All done! If you've completed all of the above steps, your MariaDB
installation should now be secure.

# Adding MariaDB user

To add your first user to the database, see our tutorial on setting up MySQL.

# Setup PHP

Place the contents below in a file inside the /etc/php-fpm.d folder. The file can be named anything, but a good standard is www-pterodactyl.conf.
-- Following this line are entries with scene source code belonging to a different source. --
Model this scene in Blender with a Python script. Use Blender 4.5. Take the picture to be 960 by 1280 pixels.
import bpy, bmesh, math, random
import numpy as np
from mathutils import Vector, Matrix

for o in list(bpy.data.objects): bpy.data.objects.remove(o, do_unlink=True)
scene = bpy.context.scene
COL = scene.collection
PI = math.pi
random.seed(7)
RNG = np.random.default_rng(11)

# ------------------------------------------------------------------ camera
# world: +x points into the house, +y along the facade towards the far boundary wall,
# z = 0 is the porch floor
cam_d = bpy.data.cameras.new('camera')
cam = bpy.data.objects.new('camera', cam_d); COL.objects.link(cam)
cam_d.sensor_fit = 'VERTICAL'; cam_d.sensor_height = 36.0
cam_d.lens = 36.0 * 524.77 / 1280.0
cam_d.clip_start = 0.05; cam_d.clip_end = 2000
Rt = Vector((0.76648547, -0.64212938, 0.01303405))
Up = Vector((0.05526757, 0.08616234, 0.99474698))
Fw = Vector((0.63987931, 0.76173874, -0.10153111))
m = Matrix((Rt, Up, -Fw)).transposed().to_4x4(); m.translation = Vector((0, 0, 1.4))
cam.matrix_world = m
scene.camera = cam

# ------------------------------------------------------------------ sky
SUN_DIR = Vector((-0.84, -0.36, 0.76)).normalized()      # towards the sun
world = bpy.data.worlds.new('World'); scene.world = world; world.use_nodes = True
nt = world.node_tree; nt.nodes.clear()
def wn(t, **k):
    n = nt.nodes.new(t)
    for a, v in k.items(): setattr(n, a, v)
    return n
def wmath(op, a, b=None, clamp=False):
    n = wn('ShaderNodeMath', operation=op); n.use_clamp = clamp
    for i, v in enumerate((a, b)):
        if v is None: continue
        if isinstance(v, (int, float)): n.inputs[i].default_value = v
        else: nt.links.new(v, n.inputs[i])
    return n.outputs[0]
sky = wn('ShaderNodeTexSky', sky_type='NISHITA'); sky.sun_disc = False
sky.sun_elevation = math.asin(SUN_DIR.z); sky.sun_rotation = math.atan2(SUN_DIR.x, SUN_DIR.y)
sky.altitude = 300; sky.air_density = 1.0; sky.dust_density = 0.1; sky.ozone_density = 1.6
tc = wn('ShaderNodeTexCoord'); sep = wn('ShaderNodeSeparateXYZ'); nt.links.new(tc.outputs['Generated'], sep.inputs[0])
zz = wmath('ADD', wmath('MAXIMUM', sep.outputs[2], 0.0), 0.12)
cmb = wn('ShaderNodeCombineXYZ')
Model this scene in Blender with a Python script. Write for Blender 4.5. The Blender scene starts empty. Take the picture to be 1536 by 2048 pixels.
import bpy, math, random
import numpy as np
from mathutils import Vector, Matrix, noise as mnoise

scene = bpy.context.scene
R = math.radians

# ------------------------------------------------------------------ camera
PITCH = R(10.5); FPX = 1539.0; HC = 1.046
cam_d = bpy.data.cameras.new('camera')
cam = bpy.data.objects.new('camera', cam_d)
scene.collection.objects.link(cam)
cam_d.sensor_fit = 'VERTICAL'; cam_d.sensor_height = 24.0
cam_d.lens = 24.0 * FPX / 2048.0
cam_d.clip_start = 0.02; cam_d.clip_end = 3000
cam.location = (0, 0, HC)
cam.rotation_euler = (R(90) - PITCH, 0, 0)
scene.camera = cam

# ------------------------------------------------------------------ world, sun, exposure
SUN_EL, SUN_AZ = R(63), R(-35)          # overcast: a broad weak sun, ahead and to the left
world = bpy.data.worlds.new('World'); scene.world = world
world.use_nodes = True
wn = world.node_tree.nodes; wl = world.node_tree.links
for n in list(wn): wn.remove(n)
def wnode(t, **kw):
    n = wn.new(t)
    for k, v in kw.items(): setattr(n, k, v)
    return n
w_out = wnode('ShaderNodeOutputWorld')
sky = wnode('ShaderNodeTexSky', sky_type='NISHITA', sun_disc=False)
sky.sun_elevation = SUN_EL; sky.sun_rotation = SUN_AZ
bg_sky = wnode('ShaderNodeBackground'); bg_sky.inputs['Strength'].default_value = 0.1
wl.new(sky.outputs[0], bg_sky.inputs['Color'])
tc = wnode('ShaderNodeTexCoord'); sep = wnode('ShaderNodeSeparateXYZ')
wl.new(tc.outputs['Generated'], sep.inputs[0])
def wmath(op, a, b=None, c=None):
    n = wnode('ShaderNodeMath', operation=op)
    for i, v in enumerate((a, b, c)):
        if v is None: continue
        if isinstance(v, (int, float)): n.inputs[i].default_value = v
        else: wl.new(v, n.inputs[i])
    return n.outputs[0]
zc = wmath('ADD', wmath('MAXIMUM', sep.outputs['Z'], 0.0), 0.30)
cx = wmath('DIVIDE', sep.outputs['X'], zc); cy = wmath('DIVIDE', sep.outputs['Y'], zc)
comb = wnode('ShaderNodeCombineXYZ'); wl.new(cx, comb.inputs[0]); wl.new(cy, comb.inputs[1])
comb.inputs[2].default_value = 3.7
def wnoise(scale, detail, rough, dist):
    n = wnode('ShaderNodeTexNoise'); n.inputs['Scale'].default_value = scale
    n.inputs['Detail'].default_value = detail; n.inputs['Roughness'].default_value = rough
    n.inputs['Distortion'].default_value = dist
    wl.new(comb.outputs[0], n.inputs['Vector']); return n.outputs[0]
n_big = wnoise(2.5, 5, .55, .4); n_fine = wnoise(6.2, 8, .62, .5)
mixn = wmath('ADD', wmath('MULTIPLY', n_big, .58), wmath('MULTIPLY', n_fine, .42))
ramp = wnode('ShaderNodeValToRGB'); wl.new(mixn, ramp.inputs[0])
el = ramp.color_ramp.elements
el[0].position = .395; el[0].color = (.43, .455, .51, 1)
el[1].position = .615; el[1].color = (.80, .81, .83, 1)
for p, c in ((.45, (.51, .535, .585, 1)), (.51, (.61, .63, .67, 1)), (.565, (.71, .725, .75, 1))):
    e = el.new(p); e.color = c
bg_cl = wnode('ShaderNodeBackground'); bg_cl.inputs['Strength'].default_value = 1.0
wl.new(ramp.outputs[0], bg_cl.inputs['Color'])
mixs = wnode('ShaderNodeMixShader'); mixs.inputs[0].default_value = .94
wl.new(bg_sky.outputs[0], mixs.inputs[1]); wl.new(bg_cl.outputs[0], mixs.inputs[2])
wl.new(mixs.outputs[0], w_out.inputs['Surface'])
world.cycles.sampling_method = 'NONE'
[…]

This config will match the nginx config later in the guide.

[pterodactyl]

user = nginx
group = nginx

listen = /var/run/php-fpm/pterodactyl.sock
listen.owner = nginx
listen.group = nginx
listen.mode = 0750

pm = ondemand
pm.max_children = 9
pm.process_idle_timeout = 10s
pm.max_requests = 200

Start and enable php-fpm on the system.

systemctl enable php-fpm
systemctl start php-fpm

# Nginx

Please check our tutorial on generating SSL certificates for more information.

# SSL Configuration





 





 














 
 







































server_tokens off;

server {
    listen 80;
    server_name <domain>;
    return 301 https://$server_name$request_uri;
}

server {
    listen 443 ssl http2;
    server_name <domain>;

    root /var/www/pterodactyl/public;
    index index.php;

    access_log /var/log/nginx/pterodactyl.app-access.log;
    error_log  /var/log/nginx/pterodactyl.app-error.log error;

    # allow larger file uploads and longer script runtimes
    client_max_body_size 100m;
    client_body_timeout 120s;
    
    sendfile off;

    # SSL Configuration
    ssl_certificate /etc/letsencrypt/live/<domain>/fullchain.pem;
    ssl_certificate_key /etc/letsencrypt/live/<domain>/privkey.pem;
    ssl_session_cache shared:SSL:10m;
    ssl_protocols TLSv1.2;
    ssl_ciphers 'ECDHE-ECDSA-AES256-GCM-SHA384:ECDHE-RSA-AES256-GCM-SHA384:ECDHE-ECDSA-CHACHA20-POLY1305:ECDHE-RSA-CHACHA20-POLY1305:ECDHE-ECDSA-AES128-GCM-SHA256:ECDHE-RSA-AES128-GCM-SHA256:ECDHE-ECDSA-AES256-SHA384:ECDHE-RSA-AES256-SHA384:ECDHE-ECDSA-AES128-SHA256:ECDHE-RSA-AES128-SHA256';
    ssl_prefer_server_ciphers on;

    # See https://hstspreload.org/ before uncommenting the line below.
    # add_header Strict-Transport-Security "max-age=15768000; preload;";
    add_header X-Content-Type-Options nosniff;
    add_header X-XSS-Protection "1; mode=block";
    add_header X-Robots-Tag none;
    add_header Content-Security-Policy "frame-ancestors 'self'";
    add_header X-Frame-Options DENY;
    add_header Referrer-Policy same-origin;

    location / {
        try_files $uri $uri/ /index.php?$query_string;
    }

    location ~ \.php$ {
        fastcgi_split_path_info ^(.+\.php)(/.+)$;
        fastcgi_pass unix:/var/run/php-fpm/pterodactyl.sock;
        fastcgi_index index.php;
        include fastcgi_params;
        fastcgi_param PHP_VALUE "upload_max_filesize = 100M \n post_max_size=100M";
        fastcgi_param SCRIPT_FILENAME $document_root$fastcgi_script_name;
        fastcgi_param HTTP_PROXY "";
        fastcgi_intercept_errors off;
        fastcgi_buffer_size 16k;
        fastcgi_buffers 4 16k;
        fastcgi_connect_timeout 300;
        fastcgi_send_timeout 300;
        fastcgi_read_timeout 300;
        include /etc/nginx/fastcgi_params;
    }

    location ~ /\.ht {
        deny all;
    }
}

# Redis Setup

The default Redis install is perfectly fine for the panel. If you have Redis already in use you may want to look into running another Redis instance.

# Installing the Panel

Excellent, we now have all of the required dependencies installed and configured. From here, follow the official Panel installation documentation.